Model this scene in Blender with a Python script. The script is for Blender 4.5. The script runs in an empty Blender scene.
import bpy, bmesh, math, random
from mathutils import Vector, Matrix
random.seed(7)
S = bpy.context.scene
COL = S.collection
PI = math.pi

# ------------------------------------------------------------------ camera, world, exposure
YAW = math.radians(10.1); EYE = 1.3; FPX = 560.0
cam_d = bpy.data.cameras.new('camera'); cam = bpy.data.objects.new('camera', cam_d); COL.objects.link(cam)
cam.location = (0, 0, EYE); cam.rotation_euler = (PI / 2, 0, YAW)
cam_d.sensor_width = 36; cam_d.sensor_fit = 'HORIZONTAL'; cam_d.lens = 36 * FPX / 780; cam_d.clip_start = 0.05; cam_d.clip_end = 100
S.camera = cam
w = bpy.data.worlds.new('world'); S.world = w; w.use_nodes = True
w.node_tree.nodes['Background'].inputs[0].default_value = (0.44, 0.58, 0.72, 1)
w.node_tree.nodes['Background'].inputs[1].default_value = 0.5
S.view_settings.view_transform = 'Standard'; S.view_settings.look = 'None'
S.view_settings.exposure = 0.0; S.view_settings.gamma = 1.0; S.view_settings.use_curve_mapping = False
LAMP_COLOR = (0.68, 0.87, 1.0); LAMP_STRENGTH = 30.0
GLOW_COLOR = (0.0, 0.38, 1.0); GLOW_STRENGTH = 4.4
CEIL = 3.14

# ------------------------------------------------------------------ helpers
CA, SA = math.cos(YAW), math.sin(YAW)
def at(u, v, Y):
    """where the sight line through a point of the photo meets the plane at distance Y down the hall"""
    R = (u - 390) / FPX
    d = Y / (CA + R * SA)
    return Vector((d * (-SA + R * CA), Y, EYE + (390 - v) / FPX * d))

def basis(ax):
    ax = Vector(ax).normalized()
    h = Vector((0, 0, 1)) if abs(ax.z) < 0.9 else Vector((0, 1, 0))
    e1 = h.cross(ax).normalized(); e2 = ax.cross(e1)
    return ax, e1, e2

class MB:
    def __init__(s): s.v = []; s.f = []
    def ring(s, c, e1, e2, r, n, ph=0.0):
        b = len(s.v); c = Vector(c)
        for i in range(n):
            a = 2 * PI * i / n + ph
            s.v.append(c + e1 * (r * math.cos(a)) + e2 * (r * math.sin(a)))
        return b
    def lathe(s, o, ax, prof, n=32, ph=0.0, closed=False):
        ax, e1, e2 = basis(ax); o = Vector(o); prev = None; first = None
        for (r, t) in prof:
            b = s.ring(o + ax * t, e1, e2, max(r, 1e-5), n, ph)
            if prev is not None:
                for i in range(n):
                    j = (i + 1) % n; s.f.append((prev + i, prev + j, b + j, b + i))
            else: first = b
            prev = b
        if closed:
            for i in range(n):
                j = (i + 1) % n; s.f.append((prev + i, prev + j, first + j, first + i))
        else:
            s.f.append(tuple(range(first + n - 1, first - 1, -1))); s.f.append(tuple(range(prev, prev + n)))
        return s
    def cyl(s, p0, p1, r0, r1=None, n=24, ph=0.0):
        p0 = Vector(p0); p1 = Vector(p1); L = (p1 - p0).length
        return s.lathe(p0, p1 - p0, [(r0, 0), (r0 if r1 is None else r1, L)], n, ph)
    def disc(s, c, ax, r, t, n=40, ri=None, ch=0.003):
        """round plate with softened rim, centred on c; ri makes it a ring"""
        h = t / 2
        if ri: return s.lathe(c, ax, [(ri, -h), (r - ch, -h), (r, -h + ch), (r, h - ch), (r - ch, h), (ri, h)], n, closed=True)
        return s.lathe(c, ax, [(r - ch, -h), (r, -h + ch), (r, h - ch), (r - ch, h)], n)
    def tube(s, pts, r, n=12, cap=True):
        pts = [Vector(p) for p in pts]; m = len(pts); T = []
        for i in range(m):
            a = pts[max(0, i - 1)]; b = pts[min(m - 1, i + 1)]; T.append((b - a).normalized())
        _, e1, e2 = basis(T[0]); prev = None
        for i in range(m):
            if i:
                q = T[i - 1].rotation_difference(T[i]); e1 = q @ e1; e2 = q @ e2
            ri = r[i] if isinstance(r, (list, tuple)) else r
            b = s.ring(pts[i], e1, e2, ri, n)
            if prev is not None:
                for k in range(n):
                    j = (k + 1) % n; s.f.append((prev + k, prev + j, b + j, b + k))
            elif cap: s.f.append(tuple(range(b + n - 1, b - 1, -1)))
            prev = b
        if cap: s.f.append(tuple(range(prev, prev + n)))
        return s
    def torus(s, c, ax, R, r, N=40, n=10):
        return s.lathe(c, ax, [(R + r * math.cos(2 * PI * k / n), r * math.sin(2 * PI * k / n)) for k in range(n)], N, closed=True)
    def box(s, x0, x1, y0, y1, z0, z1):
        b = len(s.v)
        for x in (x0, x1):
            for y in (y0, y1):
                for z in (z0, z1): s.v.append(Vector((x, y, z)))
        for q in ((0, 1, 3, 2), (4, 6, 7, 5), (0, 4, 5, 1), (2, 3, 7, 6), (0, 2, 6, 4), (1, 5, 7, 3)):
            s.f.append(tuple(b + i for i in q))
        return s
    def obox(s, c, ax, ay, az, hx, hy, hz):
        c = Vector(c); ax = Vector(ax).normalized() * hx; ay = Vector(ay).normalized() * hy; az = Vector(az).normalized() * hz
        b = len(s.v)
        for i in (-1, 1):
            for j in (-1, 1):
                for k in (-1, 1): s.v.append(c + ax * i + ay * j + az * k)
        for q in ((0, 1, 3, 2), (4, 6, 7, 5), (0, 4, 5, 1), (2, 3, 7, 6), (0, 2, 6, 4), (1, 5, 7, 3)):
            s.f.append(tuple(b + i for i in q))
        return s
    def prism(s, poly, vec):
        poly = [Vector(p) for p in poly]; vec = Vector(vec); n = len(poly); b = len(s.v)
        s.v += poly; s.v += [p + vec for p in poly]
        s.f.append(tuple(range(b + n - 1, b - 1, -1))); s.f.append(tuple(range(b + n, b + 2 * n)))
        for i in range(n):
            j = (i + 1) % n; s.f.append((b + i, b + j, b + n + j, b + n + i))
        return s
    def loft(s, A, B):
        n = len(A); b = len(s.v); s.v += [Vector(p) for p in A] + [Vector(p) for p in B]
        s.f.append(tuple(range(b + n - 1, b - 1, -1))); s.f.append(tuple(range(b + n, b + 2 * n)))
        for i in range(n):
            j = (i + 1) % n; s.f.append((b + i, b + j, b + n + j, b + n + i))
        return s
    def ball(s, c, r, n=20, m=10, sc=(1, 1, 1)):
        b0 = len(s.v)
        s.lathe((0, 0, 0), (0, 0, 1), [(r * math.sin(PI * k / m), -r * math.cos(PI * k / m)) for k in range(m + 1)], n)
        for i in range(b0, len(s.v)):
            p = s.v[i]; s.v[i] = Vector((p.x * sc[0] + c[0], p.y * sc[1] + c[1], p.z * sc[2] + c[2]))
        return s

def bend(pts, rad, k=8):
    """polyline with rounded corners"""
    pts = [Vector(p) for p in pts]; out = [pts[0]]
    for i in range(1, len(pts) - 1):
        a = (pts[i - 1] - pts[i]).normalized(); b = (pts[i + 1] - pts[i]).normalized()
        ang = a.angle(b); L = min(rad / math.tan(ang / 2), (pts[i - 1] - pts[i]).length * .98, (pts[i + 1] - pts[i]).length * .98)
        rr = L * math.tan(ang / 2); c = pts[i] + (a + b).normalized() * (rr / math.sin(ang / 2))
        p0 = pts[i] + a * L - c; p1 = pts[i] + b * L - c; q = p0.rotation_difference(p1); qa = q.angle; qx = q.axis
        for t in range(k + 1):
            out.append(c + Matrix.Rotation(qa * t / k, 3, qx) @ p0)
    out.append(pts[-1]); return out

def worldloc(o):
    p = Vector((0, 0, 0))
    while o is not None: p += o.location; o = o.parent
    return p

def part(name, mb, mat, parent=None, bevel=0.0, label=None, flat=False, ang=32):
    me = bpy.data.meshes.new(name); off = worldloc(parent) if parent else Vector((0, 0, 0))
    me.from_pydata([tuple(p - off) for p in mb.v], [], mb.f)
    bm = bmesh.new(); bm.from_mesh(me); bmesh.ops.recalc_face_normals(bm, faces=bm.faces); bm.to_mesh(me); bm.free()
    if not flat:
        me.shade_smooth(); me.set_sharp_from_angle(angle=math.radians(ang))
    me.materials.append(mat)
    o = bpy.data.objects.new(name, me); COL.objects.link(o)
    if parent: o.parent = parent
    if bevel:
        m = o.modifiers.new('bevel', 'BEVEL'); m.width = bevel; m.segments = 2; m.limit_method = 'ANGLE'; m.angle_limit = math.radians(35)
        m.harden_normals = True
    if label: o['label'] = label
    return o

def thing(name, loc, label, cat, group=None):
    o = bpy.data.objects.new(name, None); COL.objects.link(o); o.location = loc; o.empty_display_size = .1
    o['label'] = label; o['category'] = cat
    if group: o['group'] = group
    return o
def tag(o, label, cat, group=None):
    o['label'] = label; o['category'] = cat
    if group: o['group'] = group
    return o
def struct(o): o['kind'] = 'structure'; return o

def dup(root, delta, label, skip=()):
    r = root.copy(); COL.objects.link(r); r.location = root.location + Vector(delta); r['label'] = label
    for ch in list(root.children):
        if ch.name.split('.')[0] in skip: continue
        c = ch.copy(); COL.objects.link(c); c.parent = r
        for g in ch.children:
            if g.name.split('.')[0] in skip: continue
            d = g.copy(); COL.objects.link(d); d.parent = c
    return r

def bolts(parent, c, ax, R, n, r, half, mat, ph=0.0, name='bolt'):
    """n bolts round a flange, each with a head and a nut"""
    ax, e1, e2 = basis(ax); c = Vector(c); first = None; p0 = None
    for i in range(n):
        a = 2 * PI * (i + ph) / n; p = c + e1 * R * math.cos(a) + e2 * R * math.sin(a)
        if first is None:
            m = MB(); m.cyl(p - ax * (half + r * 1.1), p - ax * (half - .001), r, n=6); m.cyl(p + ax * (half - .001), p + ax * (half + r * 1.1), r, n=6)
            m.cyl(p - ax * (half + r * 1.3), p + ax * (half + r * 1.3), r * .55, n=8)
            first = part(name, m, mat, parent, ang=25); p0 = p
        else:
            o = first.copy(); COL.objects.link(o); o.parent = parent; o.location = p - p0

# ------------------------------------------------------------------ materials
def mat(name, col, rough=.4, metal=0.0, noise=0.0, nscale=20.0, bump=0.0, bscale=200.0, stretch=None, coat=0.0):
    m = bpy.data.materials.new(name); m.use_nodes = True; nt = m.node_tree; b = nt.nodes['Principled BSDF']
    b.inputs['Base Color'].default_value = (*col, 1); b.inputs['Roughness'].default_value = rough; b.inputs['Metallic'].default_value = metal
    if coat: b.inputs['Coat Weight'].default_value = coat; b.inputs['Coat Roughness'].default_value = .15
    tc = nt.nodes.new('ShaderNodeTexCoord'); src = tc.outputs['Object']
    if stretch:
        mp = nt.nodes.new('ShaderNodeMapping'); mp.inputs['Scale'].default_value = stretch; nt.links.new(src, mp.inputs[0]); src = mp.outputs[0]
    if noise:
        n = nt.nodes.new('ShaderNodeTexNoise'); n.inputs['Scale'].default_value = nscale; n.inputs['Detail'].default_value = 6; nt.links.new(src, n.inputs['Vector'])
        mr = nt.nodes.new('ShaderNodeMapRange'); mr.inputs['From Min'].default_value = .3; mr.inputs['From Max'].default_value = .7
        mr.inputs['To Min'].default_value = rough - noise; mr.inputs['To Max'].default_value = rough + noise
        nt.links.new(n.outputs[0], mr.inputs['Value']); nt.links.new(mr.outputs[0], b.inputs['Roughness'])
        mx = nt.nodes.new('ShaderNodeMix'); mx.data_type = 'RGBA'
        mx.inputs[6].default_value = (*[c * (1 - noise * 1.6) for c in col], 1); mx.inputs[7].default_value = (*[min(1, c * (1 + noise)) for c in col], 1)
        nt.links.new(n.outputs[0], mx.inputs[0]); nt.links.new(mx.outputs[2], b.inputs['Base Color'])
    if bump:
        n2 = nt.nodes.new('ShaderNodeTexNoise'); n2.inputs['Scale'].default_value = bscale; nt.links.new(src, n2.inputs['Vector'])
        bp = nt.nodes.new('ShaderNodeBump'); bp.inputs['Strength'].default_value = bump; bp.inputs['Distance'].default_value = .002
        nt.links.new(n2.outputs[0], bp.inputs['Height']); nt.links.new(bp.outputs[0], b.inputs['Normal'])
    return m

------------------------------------

*Exercise requirements*.
Only the lines from the beginning of the material above through the line with "PI = math.pi" are wanted; extract them exactly.

*Worked answer*.
Model this scene in Blender with a Python script. The script is for Blender 4.5. The script runs in an empty Blender scene.
import bpy, bmesh, math, random
from mathutils import Vector, Matrix
random.seed(7)
S = bpy.context.scene
COL = S.collection
PI = math.pi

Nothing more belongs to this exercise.